It is said in many places (for example, on the Wikipedia article for Buchberger's algorithm) that Buchberger's algorithm to find Groebner basis is a generalization of Euclid's GCD algorithm.
This is not obvious to me. Just think about two polynomials $f(x)=a_n x^n + \cdots a_0$, and $g(x)=b_m x^m + \cdots b_0$, with $n>m$. Start by finding the subtraction polynomial $S(f,g)$, here I do not see a clue of Euclid's algoritm and what does it have to do with Euclid's GCD algorithm.
Please do not respond that both Euclid and Buchberger produce the same result. I already know that. I am questioning about how one algorithm (Buchberger's) reduce to the other (Euclid's) for univariate polynomials.
Any clue?
Thanks.
Thanks to @user26857, for his great hint.
Assume \begin{equation} f(x) = a_n x^n + a_{n-1} x^{n-1} + \cdots + a_0 , \quad g(x) = b_m x^m + b_{n-1} x^{n-1} + \cdots + b_0 , \end{equation} and $n \ge m$, $a_n \ne 0 \ne b_m$. We have $\text{LM}(f)=x^n$ and $\text{LM}(g)=x^m$. We call $L= \text{LCM}[ \, \text{LM}(f), \text{LM}(g)] = x^{n}$. Then by definition \begin{eqnarray} S(f,g) &=& \frac{L}{\text{LT}(f)} f - \frac{L}{\text{LT}(g)} g \\ &=& \frac{x^n}{a_n x^n} f - \frac{x^n}{b_m x^m} g \\ &=& \frac{1}{a_n} \left ( f - \frac{ a_n x_n}{b_m x^m}g \right) \\ &=& \frac{1}{a_n} \left (f - \frac{\text{LT}(f)}{\text{LT}(g)} g \right ) \end{eqnarray} On the other hand the first step on the Euclidean algorithm is the division of $f$ by $g$. This step is achieved by finding the remainder \begin{equation} r_1 = f - \frac{\text{LT}(f)}{{\text{LT}(g)}} g . \end{equation} Setting the $1/a_n$ aside (up to a multiplication by scalar any non-zero multiple of the GCD$(f,g)$ is also Gr\"{o}bner basis member) we have that $S(f,g)=r_1$. If $\text{deg}(r_1) < \text{deg}(f)$ we are done with this remainder, otherwise we keep reducing it until $\text{deg}(r_1) < \text{deg}(f)$.
The Buchberger algorithm starts with $G=\{f, g \}$, and then, if $r_1 \ne 0$, add (append) $r$ to $G$. That is $G = \{f, g , r_1 \}$. The next step is to reduce $r_1$ with respect to $G$. Since $\text{deg}(r_1) < \text{deg}(f)$, we only need to reduce $r$ with respect to $g$. That is, we divide $r$ by $g$, and keep doing this until $r_n=0$. (We do not prove here that the algorithm finishes.

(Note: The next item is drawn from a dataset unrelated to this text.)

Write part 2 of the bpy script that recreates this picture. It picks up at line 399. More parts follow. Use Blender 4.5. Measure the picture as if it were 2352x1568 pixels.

It does. That is not the purpose of this exercise). Then $G=\{f, r_1, \dots, r_{n-1} \}$. We find that $\text{GCD}(f,g)=r_{n-1}$, and it is found as if we were doing Euclid's algorithm instead of Buchberger's algorithm.
That $G$ can be reduced to $G=\{r_{n-1} \}= \{ \text{GCD}(f,g)\}$ is another story.